04 May 2010

Something Uplifting

I know that I can be kind of a downer...So I think it is time for motivational story time. (P.S. I am not making this up and/or exaggerating anything--this really did happen.)

Last year I was repelling down waterfalls in the Mexican jungle with the Club Alpino from UDLAP. Since there were a limited number of ropes to repel, we went one at a time and waited for the rest of the group. On the first route, I was one of the first to go, so I had a while to wait.

One of the people I was with was my great friend, Lili, a self-proclaimed environmentalist, vegetarian, yoga-loving Australian...you get the picture. Anyways, we were sitting by a stream, resting and commenting on the beautiful day. A little ways down there were some big boulders with trash on top, left from previous hikers. Well, Lili climbed up there (which was was more challenging than it sounds), put as many empty bottles and trash as she could fit in a plasic bag, and then tied that to her backpack.

When she climbed back down I just rolled my eyes. "Come on Lili, seriously?
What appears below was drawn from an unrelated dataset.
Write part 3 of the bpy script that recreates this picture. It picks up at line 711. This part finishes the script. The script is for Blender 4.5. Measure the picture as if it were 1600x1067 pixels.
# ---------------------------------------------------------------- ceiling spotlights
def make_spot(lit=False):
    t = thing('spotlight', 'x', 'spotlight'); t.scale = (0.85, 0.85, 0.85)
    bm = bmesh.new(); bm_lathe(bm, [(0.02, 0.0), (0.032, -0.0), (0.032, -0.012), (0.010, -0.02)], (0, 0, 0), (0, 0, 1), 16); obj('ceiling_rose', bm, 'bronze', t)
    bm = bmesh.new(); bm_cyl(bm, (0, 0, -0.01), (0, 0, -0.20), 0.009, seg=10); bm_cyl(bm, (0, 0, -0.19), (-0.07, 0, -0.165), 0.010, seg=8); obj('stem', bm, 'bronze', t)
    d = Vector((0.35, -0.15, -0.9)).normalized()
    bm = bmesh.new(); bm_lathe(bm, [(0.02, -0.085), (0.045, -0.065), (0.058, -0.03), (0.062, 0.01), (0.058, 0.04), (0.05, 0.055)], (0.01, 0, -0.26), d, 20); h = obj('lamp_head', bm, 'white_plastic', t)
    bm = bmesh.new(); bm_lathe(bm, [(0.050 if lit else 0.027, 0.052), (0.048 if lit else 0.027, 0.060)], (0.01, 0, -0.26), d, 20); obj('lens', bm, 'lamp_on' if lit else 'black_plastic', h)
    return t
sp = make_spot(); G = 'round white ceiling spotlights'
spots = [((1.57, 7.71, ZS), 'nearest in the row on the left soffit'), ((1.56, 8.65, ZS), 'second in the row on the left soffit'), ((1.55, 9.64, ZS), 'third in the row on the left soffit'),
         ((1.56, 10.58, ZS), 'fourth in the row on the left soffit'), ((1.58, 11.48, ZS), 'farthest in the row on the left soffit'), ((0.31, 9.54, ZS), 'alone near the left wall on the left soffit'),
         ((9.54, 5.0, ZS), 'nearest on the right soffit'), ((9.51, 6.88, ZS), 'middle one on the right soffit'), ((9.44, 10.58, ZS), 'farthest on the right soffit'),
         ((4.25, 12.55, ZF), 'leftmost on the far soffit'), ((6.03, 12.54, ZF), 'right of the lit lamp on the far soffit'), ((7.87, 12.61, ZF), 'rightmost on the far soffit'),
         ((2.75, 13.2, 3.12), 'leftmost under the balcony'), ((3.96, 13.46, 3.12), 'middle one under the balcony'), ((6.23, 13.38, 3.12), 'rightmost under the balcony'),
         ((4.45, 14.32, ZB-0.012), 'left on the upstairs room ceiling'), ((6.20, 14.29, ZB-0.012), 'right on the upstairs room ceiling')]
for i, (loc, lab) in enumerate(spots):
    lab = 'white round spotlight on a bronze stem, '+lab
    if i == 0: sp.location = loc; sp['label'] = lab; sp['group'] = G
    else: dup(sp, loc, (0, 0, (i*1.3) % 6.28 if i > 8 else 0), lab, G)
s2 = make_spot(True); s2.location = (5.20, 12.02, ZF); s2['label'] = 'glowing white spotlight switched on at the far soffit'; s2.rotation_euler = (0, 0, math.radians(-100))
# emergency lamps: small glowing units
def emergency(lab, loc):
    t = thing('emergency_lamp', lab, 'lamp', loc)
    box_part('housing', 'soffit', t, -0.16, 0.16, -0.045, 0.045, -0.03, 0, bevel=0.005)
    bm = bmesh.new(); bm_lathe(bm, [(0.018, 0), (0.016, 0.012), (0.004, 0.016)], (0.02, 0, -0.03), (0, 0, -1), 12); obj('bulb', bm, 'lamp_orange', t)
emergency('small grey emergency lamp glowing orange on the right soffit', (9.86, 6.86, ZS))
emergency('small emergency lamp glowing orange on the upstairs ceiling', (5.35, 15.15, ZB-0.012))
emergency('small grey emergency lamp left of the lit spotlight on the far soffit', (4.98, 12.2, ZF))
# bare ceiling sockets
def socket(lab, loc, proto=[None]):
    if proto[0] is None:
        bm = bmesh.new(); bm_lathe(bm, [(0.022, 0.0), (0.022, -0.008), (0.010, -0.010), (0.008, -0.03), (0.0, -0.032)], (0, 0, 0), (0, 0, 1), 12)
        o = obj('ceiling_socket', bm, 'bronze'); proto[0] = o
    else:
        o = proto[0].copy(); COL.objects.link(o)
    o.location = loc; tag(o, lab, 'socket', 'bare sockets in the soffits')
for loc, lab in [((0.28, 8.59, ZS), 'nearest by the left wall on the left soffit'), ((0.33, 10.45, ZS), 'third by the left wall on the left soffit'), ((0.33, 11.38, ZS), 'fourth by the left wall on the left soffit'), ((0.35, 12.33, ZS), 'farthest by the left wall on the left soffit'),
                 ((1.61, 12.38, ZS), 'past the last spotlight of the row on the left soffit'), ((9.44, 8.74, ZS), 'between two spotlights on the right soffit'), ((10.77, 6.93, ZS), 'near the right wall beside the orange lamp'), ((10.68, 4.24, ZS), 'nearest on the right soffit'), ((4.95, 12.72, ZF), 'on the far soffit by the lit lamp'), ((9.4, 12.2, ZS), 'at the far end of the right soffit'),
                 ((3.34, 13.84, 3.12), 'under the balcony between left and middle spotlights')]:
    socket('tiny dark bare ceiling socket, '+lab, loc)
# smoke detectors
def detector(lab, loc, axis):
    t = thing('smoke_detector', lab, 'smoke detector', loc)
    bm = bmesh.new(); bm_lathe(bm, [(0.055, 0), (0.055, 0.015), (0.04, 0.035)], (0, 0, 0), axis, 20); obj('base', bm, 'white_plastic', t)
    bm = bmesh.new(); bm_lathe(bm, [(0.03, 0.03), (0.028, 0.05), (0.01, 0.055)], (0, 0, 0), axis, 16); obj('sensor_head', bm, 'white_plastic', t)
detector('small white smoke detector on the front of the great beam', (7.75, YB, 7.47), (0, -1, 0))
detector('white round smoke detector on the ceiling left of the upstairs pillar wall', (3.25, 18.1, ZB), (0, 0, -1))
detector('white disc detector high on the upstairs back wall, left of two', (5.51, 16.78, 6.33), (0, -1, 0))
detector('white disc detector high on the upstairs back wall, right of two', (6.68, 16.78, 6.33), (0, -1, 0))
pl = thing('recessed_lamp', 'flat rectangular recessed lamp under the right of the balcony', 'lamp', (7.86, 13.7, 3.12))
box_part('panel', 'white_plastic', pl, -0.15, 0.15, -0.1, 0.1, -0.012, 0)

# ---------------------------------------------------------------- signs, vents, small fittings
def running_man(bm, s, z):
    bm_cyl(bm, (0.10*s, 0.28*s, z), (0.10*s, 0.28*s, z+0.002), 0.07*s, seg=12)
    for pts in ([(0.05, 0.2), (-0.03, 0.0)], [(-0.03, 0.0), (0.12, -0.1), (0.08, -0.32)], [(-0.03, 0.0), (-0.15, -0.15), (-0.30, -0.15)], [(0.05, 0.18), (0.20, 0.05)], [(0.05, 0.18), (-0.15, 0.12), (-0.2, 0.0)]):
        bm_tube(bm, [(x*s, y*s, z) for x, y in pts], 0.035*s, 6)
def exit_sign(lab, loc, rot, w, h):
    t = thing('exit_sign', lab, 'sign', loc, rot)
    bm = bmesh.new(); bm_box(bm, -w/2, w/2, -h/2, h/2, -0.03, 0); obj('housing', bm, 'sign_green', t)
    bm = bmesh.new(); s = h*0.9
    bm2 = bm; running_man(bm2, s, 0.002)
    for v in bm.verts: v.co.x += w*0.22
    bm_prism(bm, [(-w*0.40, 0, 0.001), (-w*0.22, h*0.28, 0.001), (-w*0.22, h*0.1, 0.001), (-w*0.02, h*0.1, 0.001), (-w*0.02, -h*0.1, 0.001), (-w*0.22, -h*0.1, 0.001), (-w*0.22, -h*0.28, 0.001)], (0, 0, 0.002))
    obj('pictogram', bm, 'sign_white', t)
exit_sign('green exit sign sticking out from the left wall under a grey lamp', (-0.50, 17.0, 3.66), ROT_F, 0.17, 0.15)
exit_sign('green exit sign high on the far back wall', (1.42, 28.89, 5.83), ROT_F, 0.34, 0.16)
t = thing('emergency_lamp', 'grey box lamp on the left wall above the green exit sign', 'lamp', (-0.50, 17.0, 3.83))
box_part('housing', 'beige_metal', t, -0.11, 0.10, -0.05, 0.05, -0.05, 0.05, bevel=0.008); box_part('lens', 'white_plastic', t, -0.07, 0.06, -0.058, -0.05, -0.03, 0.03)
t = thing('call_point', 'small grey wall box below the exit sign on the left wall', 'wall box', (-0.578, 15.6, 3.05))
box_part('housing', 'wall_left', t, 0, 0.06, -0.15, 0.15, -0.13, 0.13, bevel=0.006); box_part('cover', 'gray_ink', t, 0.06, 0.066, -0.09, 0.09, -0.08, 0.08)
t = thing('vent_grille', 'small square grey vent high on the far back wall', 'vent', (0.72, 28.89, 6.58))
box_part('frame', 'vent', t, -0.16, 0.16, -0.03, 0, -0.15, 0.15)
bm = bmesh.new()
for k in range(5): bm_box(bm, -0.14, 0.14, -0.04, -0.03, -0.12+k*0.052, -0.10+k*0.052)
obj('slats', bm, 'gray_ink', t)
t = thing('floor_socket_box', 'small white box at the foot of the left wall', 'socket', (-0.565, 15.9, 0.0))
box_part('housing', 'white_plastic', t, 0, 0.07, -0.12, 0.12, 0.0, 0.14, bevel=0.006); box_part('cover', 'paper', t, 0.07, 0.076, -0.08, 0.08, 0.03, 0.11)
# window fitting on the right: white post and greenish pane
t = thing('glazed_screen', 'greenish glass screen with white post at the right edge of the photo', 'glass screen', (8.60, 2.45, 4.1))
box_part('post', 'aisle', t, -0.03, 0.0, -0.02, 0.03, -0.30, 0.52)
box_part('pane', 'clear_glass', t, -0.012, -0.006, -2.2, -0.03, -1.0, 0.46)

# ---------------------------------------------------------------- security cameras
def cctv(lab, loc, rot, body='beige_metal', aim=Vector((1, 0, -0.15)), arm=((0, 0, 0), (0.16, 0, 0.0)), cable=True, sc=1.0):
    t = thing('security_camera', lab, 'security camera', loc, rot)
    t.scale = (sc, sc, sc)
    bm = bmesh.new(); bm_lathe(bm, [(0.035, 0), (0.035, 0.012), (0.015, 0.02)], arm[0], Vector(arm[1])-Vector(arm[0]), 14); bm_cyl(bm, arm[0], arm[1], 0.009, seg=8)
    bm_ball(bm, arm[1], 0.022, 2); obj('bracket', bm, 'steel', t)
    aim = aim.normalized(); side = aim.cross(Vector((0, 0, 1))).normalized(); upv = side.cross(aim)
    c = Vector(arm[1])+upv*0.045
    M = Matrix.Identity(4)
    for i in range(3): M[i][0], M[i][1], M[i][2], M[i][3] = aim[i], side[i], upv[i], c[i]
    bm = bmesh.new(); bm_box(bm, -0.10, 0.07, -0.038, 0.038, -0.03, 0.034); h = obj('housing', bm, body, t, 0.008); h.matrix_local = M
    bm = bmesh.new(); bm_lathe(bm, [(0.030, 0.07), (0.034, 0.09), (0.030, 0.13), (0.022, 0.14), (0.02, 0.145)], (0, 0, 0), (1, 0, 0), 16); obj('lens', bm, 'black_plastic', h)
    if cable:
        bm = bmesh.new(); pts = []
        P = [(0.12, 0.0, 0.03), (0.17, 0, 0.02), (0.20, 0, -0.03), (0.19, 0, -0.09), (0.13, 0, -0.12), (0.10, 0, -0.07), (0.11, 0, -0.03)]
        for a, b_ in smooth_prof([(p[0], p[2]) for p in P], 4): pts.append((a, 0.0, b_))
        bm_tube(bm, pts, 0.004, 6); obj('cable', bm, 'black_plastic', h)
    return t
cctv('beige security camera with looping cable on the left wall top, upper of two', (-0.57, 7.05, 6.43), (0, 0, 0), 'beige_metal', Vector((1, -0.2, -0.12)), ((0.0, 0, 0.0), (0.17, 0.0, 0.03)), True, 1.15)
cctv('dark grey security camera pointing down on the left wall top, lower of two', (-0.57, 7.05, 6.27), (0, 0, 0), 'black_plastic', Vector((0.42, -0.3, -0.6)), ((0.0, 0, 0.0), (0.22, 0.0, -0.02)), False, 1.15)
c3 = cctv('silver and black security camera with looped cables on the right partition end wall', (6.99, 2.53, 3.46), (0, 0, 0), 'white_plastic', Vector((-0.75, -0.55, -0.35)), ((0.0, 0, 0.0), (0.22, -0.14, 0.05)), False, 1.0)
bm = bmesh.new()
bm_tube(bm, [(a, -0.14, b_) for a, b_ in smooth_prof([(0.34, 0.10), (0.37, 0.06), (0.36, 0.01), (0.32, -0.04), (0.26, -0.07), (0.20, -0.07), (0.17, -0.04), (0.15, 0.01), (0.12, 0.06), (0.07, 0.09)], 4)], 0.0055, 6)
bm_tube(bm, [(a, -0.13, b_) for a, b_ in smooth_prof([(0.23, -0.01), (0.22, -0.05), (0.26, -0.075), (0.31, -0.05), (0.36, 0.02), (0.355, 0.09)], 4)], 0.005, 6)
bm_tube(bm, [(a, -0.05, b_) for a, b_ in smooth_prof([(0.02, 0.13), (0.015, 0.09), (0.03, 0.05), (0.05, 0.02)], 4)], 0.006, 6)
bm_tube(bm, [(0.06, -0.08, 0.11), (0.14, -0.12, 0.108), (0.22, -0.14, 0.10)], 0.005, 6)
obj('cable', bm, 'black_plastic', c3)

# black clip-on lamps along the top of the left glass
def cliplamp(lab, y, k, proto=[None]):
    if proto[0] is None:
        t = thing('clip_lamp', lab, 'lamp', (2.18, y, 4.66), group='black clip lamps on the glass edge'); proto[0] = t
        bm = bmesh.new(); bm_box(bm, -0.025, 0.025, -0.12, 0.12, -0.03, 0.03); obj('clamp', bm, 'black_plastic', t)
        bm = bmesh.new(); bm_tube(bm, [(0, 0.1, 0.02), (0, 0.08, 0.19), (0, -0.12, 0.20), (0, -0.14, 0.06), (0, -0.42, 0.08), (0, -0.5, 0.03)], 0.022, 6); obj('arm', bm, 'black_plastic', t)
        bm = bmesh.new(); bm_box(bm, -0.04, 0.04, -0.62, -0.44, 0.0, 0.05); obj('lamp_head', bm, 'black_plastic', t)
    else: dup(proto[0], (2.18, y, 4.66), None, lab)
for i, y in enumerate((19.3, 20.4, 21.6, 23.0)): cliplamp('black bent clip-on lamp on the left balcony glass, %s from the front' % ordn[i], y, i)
Did you really just climb up there to get a few bottles? You're gonna hike for the rest of the day with a plastic bag full of bottles hanging off your back? Plus, there is trash still up there, its not like those bottles made much of a difference anyways."

Well, she looked at me and said, "Yeah I am going to, because if another person comes along and does the same thing, and then another person...eventually they will all be gone and it was be beautiful again"

At the time, I said she had too much faith in humanity.

Now that I look back, I realize she's brilliant. We can't necessarily rely on someone else to make a change--we have climb up and do our small part that we are able to do. However, we can't NOT assume that someone else won't do the same thing. We are all in this together and we can make it happen together as well. That's what it's all about--a collaborative movement. We have to have more faith in humanity, but we also have to have faith in ourselves.

And, I did begin to change my own attitude, in other words, I learned my lesson. A few months later, I was walking along the Oaxacan coast with another friend of ours, Mirte, and I started to collect the trash as we came across it. Then I turned to Mirte and said, "Lili would be so proud of us."